- STATED TASK -
Skip the pictures. Transcribe the rest of the data below without changing a word.

[start SUPPLIED INFORMATION]

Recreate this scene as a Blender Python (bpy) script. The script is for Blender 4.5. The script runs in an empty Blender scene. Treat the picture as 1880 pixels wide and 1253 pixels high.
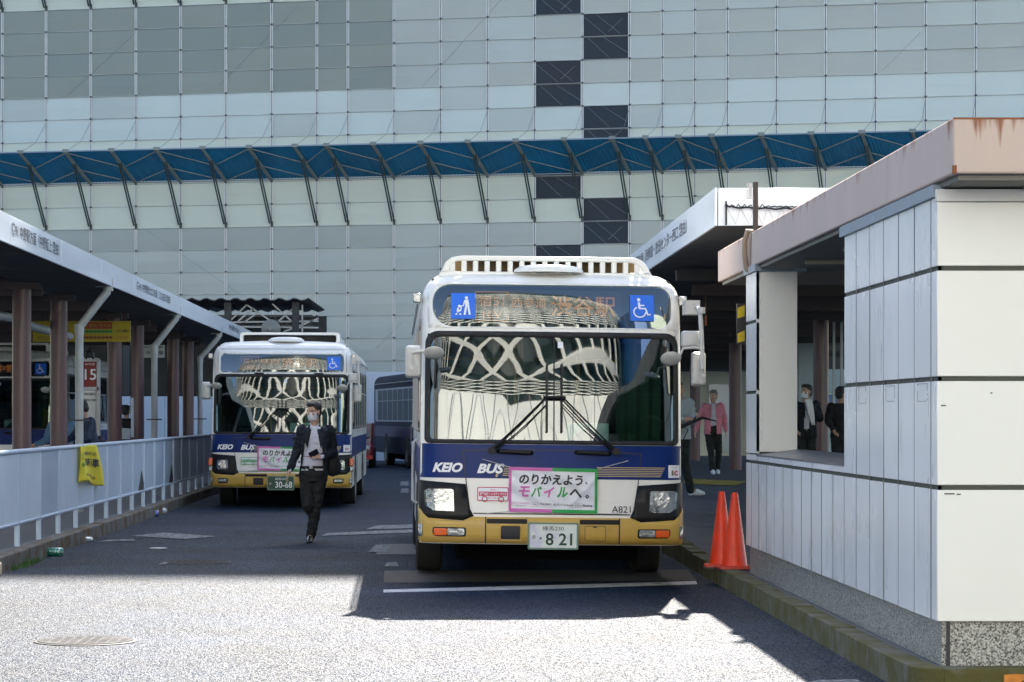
import bpy, math, random
EXPO=1.7
from mathutils import Vector, Matrix, noise
import bmesh
R=math.radians; random.seed(7)
S=bpy.context.scene; COL=S.collection
F=4440.0; VX=785.0; HY=765.0; CH=1.62
def P(px,py,Y): return Vector(((px-VX)*Y/F, Y, CH-(py-HY)*Y/F))
def G(px,py,z=0.0):
    Y=(CH-z)*F/(py-HY); return Vector(((px-VX)*Y/F,Y,z))
# ------------------------------------------------------------------ materials
MATS={}
def mat(name,col,rough=.6,metal=0,spec=.5,var=0,vs=3.0,bump=0,bs=40.0,col2=None,c2s=2.0,c2t=(.5,.65),emit=0,coat=0,ior=None,stretch=None,det=4):
    if name in MATS: return MATS[name]
    m=bpy.data.materials.new(name); m.use_nodes=True; MATS[name]=m
    nt=m.node_tree; N=nt.nodes; L=nt.links; b=N['Principled BSDF']
    b.inputs['Roughness'].default_value=rough; b.inputs['Metallic'].default_value=metal
    b.inputs['Specular IOR Level'].default_value=spec
    b.inputs['Coat Weight'].default_value=coat; b.inputs['Coat Roughness'].default_value=.08
    if ior: b.inputs['IOR'].default_value=ior
    c=(*col,1); b.inputs['Base Color'].default_value=c
    if emit:
        b.inputs['Emission Color'].default_value=c; b.inputs['Emission Strength'].default_value=emit
    need=var or bump or col2
    if need:
        tc=N.new('ShaderNodeTexCoord'); mp=N.new('ShaderNodeMapping'); L.new(tc.outputs['Object'],mp.inputs[0])
        if stretch: mp.inputs['Scale'].default_value=stretch
    out=None
    if var:
        n=N.new('ShaderNodeTexNoise'); n.inputs['Scale'].default_value=vs; n.inputs['Detail'].default_value=det; L.new(mp.outputs[0],n.inputs[0])
        r=N.new('ShaderNodeMapRange'); r.inputs[1].default_value=.25; r.inputs[2].default_value=.75; r.inputs[3].default_value=1-var; r.inputs[4].default_value=1+var
        L.new(n.outputs[0],r.inputs[0])
        mx=N.new('ShaderNodeVectorMath'); mx.operation='SCALE'; mx.inputs[0].default_value=col; L.new(r.outputs[0],mx.inputs['Scale']); out=mx.outputs[0]
        rr=N.new('ShaderNodeMapRange'); rr.inputs[1].default_value=.3; rr.inputs[2].default_value=.7; rr.inputs[3].default_value=max(0,rough*.8); rr.inputs[4].default_value=min(1,rough*1.2)
        L.new(n.outputs[0],rr.inputs[0]); L.new(rr.outputs[0],b.inputs['Roughness'])
    if col2:
        n=N.new('ShaderNodeTexNoise'); n.inputs['Scale'].default_value=c2s; n.inputs['Detail'].default_value=6; n.inputs['Roughness'].default_value=.65; L.new(mp.outputs[0],n.inputs[0])
        r=N.new('ShaderNodeMapRange'); r.inputs[1].default_value=c2t[0]; r.inputs[2].default_value=c2t[1]; L.new(n.outputs[0],r.inputs[0])
        mx=N.new('ShaderNodeMix'); mx.data_type='RGBA'; mx.inputs[6].default_value=c; mx.inputs[7].default_value=(*col2,1)
        if out: L.new(out,mx.inputs[6])
        L.new(r.outputs[0],mx.inputs[0]); out=mx.outputs[2]
    if out: L.new(out,b.inputs['Base Color'])
    if bump:
        n=N.new('ShaderNodeTexNoise'); n.inputs['Scale'].default_value=bs; n.inputs['Detail'].default_value=3; L.new(mp.outputs[0],n.inputs[0])
        bp=N.new('ShaderNodeBump'); bp.inputs['Strength'].default_value=bump; bp.inputs['Distance'].default_value=.01; L.new(n.outputs[0],bp.inputs['Height']); L.new(bp.outputs[0],b.inputs['Normal'])
    return m
def glassmat(name,tint,refl=.25,trans=.6,rough=.02,bump=.0,bs=1.5):
    """Coated, lightly tinted glazing: tinted see-through mixed with a mirror reflection that grows at grazing angles."""
    graz=.4 if name.startswith('side') else .9
    m=bpy.data.materials.new(name); m.use_nodes=True; MATS[name]=m
    nt=m.node_tree; N=nt.nodes; L=nt.links; N.remove(N['Principled BSDF']); o=N['Material Output']
    t=N.new('ShaderNodeBsdfTransparent'); t.inputs[0].default_value=(*[c*trans for c in tint],1)
    g=N.new('ShaderNodeBsdfGlossy'); g.inputs['Roughness'].default_value=rough; g.inputs[0].default_value=(.93,1,.97,1)
    lw=N.new('ShaderNodeLayerWeight'); lw.inputs[0].default_value=.15
    mr=N.new('ShaderNodeMapRange'); mr.inputs[3].default_value=refl; mr.inputs[4].default_value=graz; L.new(lw.outputs['Fresnel'],mr.inputs[0])
    mx=N.new('ShaderNodeMixShader'); L.new(mr.outputs[0],mx.inputs[0]); L.new(t.outputs[0],mx.inputs[1]); L.new(g.outputs[0],mx.inputs[2]); L.new(mx.outputs[0],o.inputs[0])
    if bump:
        tc=N.new('ShaderNodeTexCoord'); n=N.new('ShaderNodeTexNoise'); n.inputs['Scale'].default_value=bs; n.inputs['Detail'].default_value=1; L.new(tc.outputs['Object'],n.inputs[0])
        bp=N.new('ShaderNodeBump'); bp.inputs['Strength'].default_value=bump; bp.inputs['Distance'].default_value=.05; L.new(n.outputs[0],bp.inputs['Height']); L.new(bp.outputs[0],g.inputs['Normal'])
    return m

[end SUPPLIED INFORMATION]

- ANSWER FOR THE TASK -
Recreate this scene as a Blender Python (bpy) script. The script is for Blender 4.5. The script runs in an empty Blender scene. Treat the picture as 1880 pixels wide and 1253 pixels high.
import bpy, math, random
EXPO=1.7
from mathutils import Vector, Matrix, noise
import bmesh
R=math.radians; random.seed(7)
S=bpy.context.scene; COL=S.collection
F=4440.0; VX=785.0; HY=765.0; CH=1.62
def P(px,py,Y): return Vector(((px-VX)*Y/F, Y, CH-(py-HY)*Y/F))
def G(px,py,z=0.0):
    Y=(CH-z)*F/(py-HY); return Vector(((px-VX)*Y/F,Y,z))
# ------------------------------------------------------------------ materials
MATS={}
def mat(name,col,rough=.6,metal=0,spec=.5,var=0,vs=3.0,bump=0,bs=40.0,col2=None,c2s=2.0,c2t=(.5,.65),emit=0,coat=0,ior=None,stretch=None,det=4):
    if name in MATS: return MATS[name]
    m=bpy.data.materials.new(name); m.use_nodes=True; MATS[name]=m
    nt=m.node_tree; N=nt.nodes; L=nt.links; b=N['Principled BSDF']
    b.inputs['Roughness'].default_value=rough; b.inputs['Metallic'].default_value=metal
    b.inputs['Specular IOR Level'].default_value=spec
    b.inputs['Coat Weight'].default_value=coat; b.inputs['Coat Roughness'].default_value=.08
    if ior: b.inputs['IOR'].default_value=ior
    c=(*col,1); b.inputs['Base Color'].default_value=c
    if emit:
        b.inputs['Emission Color'].default_value=c; b.inputs['Emission Strength'].default_value=emit
    need=var or bump or col2
    if need:
        tc=N.new('ShaderNodeTexCoord'); mp=N.new('ShaderNodeMapping'); L.new(tc.outputs['Object'],mp.inputs[0])
        if stretch: mp.inputs['Scale'].default_value=stretch
    out=None
    if var:
        n=N.new('ShaderNodeTexNoise'); n.inputs['Scale'].default_value=vs; n.inputs['Detail'].default_value=det; L.new(mp.outputs[0],n.inputs[0])
        r=N.new('ShaderNodeMapRange'); r.inputs[1].default_value=.25; r.inputs[2].default_value=.75; r.inputs[3].default_value=1-var; r.inputs[4].default_value=1+var
        L.new(n.outputs[0],r.inputs[0])
        mx=N.new('ShaderNodeVectorMath'); mx.operation='SCALE'; mx.inputs[0].default_value=col; L.new(r.outputs[0],mx.inputs['Scale']); out=mx.outputs[0]
        rr=N.new('ShaderNodeMapRange'); rr.inputs[1].default_value=.3; rr.inputs[2].default_value=.7; rr.inputs[3].default_value=max(0,rough*.8); rr.inputs[4].default_value=min(1,rough*1.2)
        L.new(n.outputs[0],rr.inputs[0]); L.new(rr.outputs[0],b.inputs['Roughness'])
    if col2:
        n=N.new('ShaderNodeTexNoise'); n.inputs['Scale'].default_value=c2s; n.inputs['Detail'].default_value=6; n.inputs['Roughness'].default_value=.65; L.new(mp.outputs[0],n.inputs[0])
        r=N.new('ShaderNodeMapRange'); r.inputs[1].default_value=c2t[0]; r.inputs[2].default_value=c2t[1]; L.new(n.outputs[0],r.inputs[0])
        mx=N.new('ShaderNodeMix'); mx.data_type='RGBA'; mx.inputs[6].default_value=c; mx.inputs[7].default_value=(*col2,1)
        if out: L.new(out,mx.inputs[6])
        L.new(r.outputs[0],mx.inputs[0]); out=mx.outputs[2]
    if out: L.new(out,b.inputs['Base Color'])
    if bump:
        n=N.new('ShaderNodeTexNoise'); n.inputs['Scale'].default_value=bs; n.inputs['Detail'].default_value=3; L.new(mp.outputs[0],n.inputs[0])
        bp=N.new('ShaderNodeBump'); bp.inputs['Strength'].default_value=bump; bp.inputs['Distance'].default_value=.01; L.new(n.outputs[0],bp.inputs['Height']); L.new(bp.outputs[0],b.inputs['Normal'])
    return m
def glassmat(name,tint,refl=.25,trans=.6,rough=.02,bump=.0,bs=1.5):
    """Coated, lightly tinted glazing: tinted see-through mixed with a mirror reflection that grows at grazing angles."""
    graz=.4 if name.startswith('side') else .9
    m=bpy.data.materials.new(name); m.use_nodes=True; MATS[name]=m
    nt=m.node_tree; N=nt.nodes; L=nt.links; N.remove(N['Principled BSDF']); o=N['Material Output']
    t=N.new('ShaderNodeBsdfTransparent'); t.inputs[0].default_value=(*[c*trans for c in tint],1)
    g=N.new('ShaderNodeBsdfGlossy'); g.inputs['Roughness'].default_value=rough; g.inputs[0].default_value=(.93,1,.97,1)
    lw=N.new('ShaderNodeLayerWeight'); lw.inputs[0].default_value=.15
    mr=N.new('ShaderNodeMapRange'); mr.inputs[3].default_value=refl; mr.inputs[4].default_value=graz; L.new(lw.outputs['Fresnel'],mr.inputs[0])
    mx=N.new('ShaderNodeMixShader'); L.new(mr.outputs[0],mx.inputs[0]); L.new(t.outputs[0],mx.inputs[1]); L.new(g.outputs[0],mx.inputs[2]); L.new(mx.outputs[0],o.inputs[0])
    if bump:
        tc=N.new('ShaderNodeTexCoord'); n=N.new('ShaderNodeTexNoise'); n.inputs['Scale'].default_value=bs; n.inputs['Detail'].default_value=1; L.new(tc.outputs['Object'],n.inputs[0])
        bp=N.new('ShaderNodeBump'); bp.inputs['Strength'].default_value=bump; bp.inputs['Distance'].default_value=.05; L.new(n.outputs[0],bp.inputs['Height']); L.new(bp.outputs[0],g.inputs['Normal'])
    return m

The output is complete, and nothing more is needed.